Last spring, Tayler Clough, president of the Associated Students of the University of Utah, campaigned with a promise to install a U-sponsored student mentoring program for Utah high schools. But as ASUU approaches a vote on the program, we wonder if “mentoring” is the right word.
The proposed program would spend $15,000 every year for 14 graduate students, who would be paid $1,000 each, to travel to Granite School District high schools every week and offer advice about how to apply to the U. In addition to information about how to complete the application, the mentors would offer information about U scholarships and financial aid.
Helping students successfully make the transition between high school and college sounds like a worthy goal. However, whether this program would meet that goal is questionable. Most university admission applications are simple to complete. For example, the U’s application is available online and can be filled out in minutes. Even U-sponsored scholarship applications are fairly simple and can be filled out online simultaneously with the admissions application. Asking students to spend $15,000 to walk high school students through a process they could do by themselves with 15 minutes and a speck of interest seems like a waste.

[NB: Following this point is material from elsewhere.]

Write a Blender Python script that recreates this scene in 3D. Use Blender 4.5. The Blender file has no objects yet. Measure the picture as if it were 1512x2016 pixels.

The program isn’t a true mentoring program at all, but a U-specific recruiting effort. Although a “mentoring” program sounds nice, U students shouldn’t be asked to use their fees to recruit more students. If passed, the administration will have managed to financially outsource recruiting to the student body.
Despite doubts concerning the validity and efficiency of the program itself, Clough is seeking to amend the ASUU constitution to make it permanent. Doing so seems premature, since there is no indication of whether the program will be a success. If the program fails to live up to expectations, ASUU would have to do the entire, tedious legislative process in reverse just to eliminate the amendment.
If the amendment passes, funds to support the program’s first year will be pulled from the general reserve, a fund composed of surplus student fees. The program would then be paid out of the ASUU executive budget every subsequent year. But ASUU Vice President Rachel Rizzo said the program would not go into effect until at least fall 2010, after a new ASUU administration has been elected. Clough would escape any effect on his budget while decreasing the budgets of future ASUU administrations by $15,000.
The title of the program is misleading, the need for the program is doubtful, and student fees shouldn’t be utilized to pay for recruiting in the first place. Even in the absence of these problems, making the program a permanent amendment to the ASUU constitution before it is proven is unwise. ASUU legislators would do well to vote against the amendment.